Secure Islands’ technology enhances the data protection capabilities available today with Azure Rights Management Service, Microsoft’s cloud-based information protection solution. The company has long been a close Microsoft partner and built its solutions using our rights management technology. Secure Islands will continue to sell its existing solutions and support its customers.
After completing this acquisition, we will integrate Secure Islands’ technology into Azure Rights Management Service to provide a flexible architecture able to meet the most rigorous protection and compliance requirements.
A Micro Deal Amid Macro Trends
Prior to Secure Islands, Microsoft bought Israeli vendors Adallom and Aorato for SaaS application monitoring and on-premises threat detection, respectively,
The Secure Islands deal isn't massive in scope: At ZDNet, reliable Microsoft watcher Mary Jo Foley reports the price tag as being $77.5 million.

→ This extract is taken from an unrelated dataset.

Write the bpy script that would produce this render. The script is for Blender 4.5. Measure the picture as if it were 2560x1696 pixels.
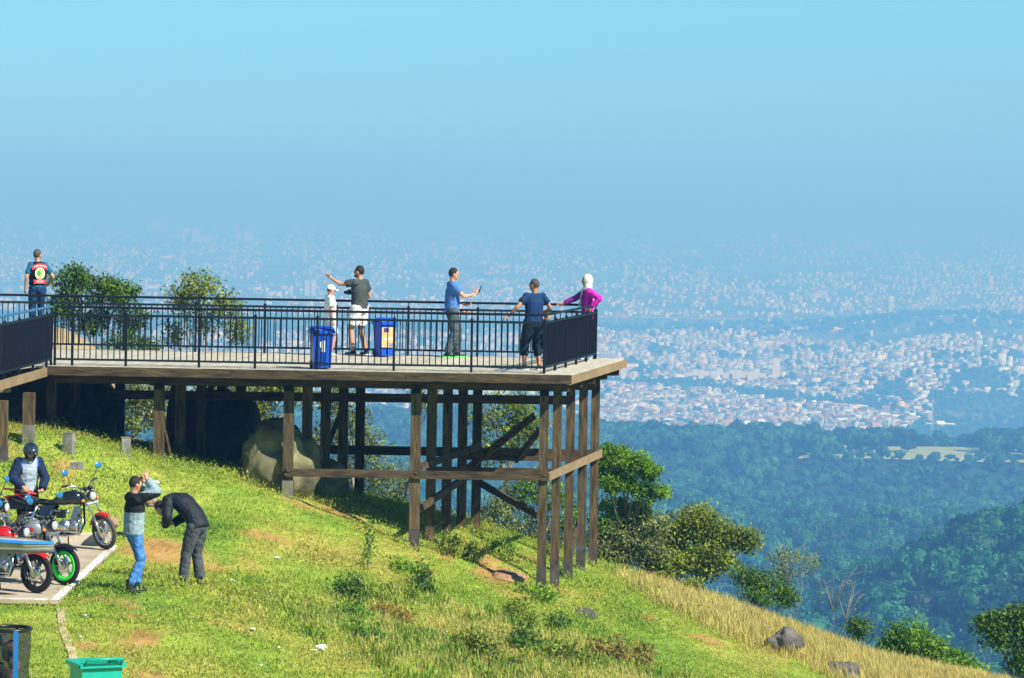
import bpy, bmesh, math, random
import numpy as np
from mathutils import Vector, Matrix, noise as mnoise

SC = bpy.context.scene
COL = SC.collection
for _o in list(bpy.data.objects):
    bpy.data.objects.remove(_o)
R = math.radians

# ------------------------------------------------------------------ camera
F_PX = 9310.0                       # focal length in photograph pixels (2560 wide)
CAM_Z = 3.63                        # metres above the deck boards (deck top is z = 0)
PITCH = math.atan(403.0 / F_PX)
ROLL = R(1.0)
cam_d = bpy.data.cameras.new('camera')
cam_d.sensor_width = 36.0
cam_d.lens = F_PX * 36.0 / 2560.0
cam_d.clip_start = 1.0
cam_d.clip_end = 900000.0
cam = bpy.data.objects.new('camera', cam_d)
COL.objects.link(cam)
CAM_R = Matrix.Rotation(R(90) - PITCH, 3, 'X') @ Matrix.Rotation(ROLL, 3, 'Z')
cam.matrix_world = Matrix.Translation((0, 0, CAM_Z)) @ CAM_R.to_4x4()
SC.camera = cam

# ------------------------------------------------------------------ world and sun
SUN_EL = R(43)
SUN_AZ = math.atan2(0.79, -0.61)    # clockwise from +Y: right of the view and a little behind the camera
SUN_DIR = Vector((math.sin(SUN_AZ) * math.cos(SUN_EL), math.cos(SUN_AZ) * math.cos(SUN_EL), math.sin(SUN_EL)))
world = bpy.data.worlds.new('World')
SC.world = world
world.use_nodes = True
wn, wl = world.node_tree.nodes, world.node_tree.links
wn.clear()
w_out = wn.new('ShaderNodeOutputWorld')
w_bg = wn.new('ShaderNodeBackground')
w_bg.inputs['Strength'].default_value = 0.06
w_sky = wn.new('ShaderNodeTexSky')
w_sky.sky_type = 'NISHITA'
w_sky.sun_disc = False
w_sky.sun_elevation = SUN_EL
w_sky.sun_rotation = SUN_AZ
w_sky.altitude = 900
w_sky.air_density = 1.0
w_sky.dust_density = 0.3
w_sky.ozone_density = 3.0
w_tc = wn.new('ShaderNodeTexCoord')
w_add = wn.new('ShaderNodeVectorMath'); w_add.operation = 'ADD'
w_add.inputs[1].default_value = (0, 0, 0.06)
w_nrm = wn.new('ShaderNodeVectorMath'); w_nrm.operation = 'NORMALIZE'
w_mul = wn.new('ShaderNodeMix'); w_mul.data_type = 'RGBA'; w_mul.blend_type = 'MULTIPLY'
w_mul.inputs['Factor'].default_value = 1.0
w_sep = wn.new('ShaderNodeSeparateXYZ')
w_ramp = wn.new('ShaderNodeValToRGB')          # tint by height above the horizon, level from 4 degrees up
w_ramp.color_ramp.elements[0].position = 0.0
w_ramp.color_ramp.elements[0].color = (0.64, 0.95, 1.10, 1)
w_ramp.color_ramp.elements[1].position = 0.06
w_ramp.color_ramp.elements[1].color = (0.92, 1.47, 1.40, 1)
wl.new(w_tc.outputs['Generated'], w_add.inputs[0])
wl.new(w_add.outputs[0], w_nrm.inputs[0])
wl.new(w_nrm.outputs[0], w_sky.inputs['Vector'])
wl.new(w_tc.outputs['Generated'], w_sep.inputs[0])
wl.new(w_sep.outputs['Z'], w_ramp.inputs[0])
wl.new(w_sky.outputs[0], w_mul.inputs['A'])
wl.new(w_ramp.outputs[0], w_mul.inputs['B'])
wl.new(w_mul.outputs['Result'], w_bg.inputs['Color'])
wl.new(w_bg.outputs[0], w_out.inputs['Surface'])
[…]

On balance, Microsoft's security moves simply make common sense in today's market, versus being part of some daring strategic gambit.
"Cloud providers need tools to monitor the performance of apps and services, and to manage permissions and access," says Constellation Research VP and principal analyst Steve Wilson. "So that explains the three acquisitions from Israel, as Israel has a reputation for good security startup culture."
"But in comparison, Microsoft's buying spree is modest and reasonable," Wilson adds. "In October alone, there was $2 billion in deals with purchases by infrstructure providers like Cisco, and security companies buying one another, like Thales getting Vormetric and Trend Micro taking TippingPoint."
"What's happening there is vertical integration of deep security services—access control, real time vulnerability monitoring, digital signatures, encryption—into higher order products, be they hardware appliances like routers, cloud services, or even the silicon itself," Wilson says.
The Bottom Line
"To draw all this together, security is getting more automated and more embedded," Wilson adds. "Cloud services are integrating performance monitoring, vulnerability management, and encryption. This is highly, highly specialized business. And the security ecosystem is still incredibly diverse because there are different ways to skin the cat, and different business plays going up and down the technology stack."